In analysing these portrayals, I have found that, despite being two countries with opposite migration patterns, Romania and Britain largely conceptualised migrants similarly, in a negative manner. Precisely, the quantification, dehumanisation and ‘Otherisation’ (Holliday, 2011) of migrants was found in articles from both countries, portraying migrants as separate communities amongst their destination countries. According to Holliday, ‘Otherising’ migrants refers to “constructing, or imagining a demonised image of ‘them’, or the ‘Other’, which supports an idealised image of ‘Us’, or the ‘Self’” (2011, p.72). Such images can be constructed and propagated through media discourse, which influences society and which shapes, over time, our understanding and experiences of the world (Mayr, 2008).
Such instances of ‘Otherisation’ were found, for example, in the discussion of the MIGRANTS ARE OBJECTS metaphor, where I argued that the Romanian press linked Muslim immigrants to terrorism, particularly due to their religious backgrounds. On the other hand, the British press did not engage in such associations, likely in an attempt to avoid being accused of Islamophobia. In fact, the only migrant groups the British press directly named are Romanian and Bulgarian individuals, who were linked to crime, through the MIGRANTS ARE ENEMIES and MIGRANTS ARE A WAVE metaphor, throughout 2006 to 2018. These conceptualisations of Romanian immigrants also applied to the Roma Romanian community, whom the Romanian press did not attempt to defend. Instead, the Romanian press contributed to the propagation of populist, anti-Roma discourse, perpetuating the discrimination of the Roma in Romanian society, through metaphors such as MIGRANTS ARE A WAVE.

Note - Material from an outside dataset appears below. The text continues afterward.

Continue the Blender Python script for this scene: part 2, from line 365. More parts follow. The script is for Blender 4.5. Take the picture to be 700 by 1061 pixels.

The politico-economic agenda
In Britain, the anti-migrant portrayals present in the press, propagated to an extent through the press’ attempts to maintain the socio-political status quo, influenced the voters’ choice in the Brexit referendum. Therefore, one striking finding I have put across is that there is a strong correlation between the representations of migrants and that of the EU in EU member states. Through media discourse, migrant and EU conceptualisations influence one another, whilst also shaping the audience’s views, over time.
Overall, the negative representations of immigrants in both Romania and Britain were strongly linked to economic and political motivations, such as the countries’ economic concerns regarding the consequences of welcoming immigrants, as well as sociological worries linked, for example, to the immigrants’ religious backgrounds. As a consequence of these portrayals, the term ‘migrant’ became a “dirty” word, with a now negative discourse prosody, rather than a neutral one.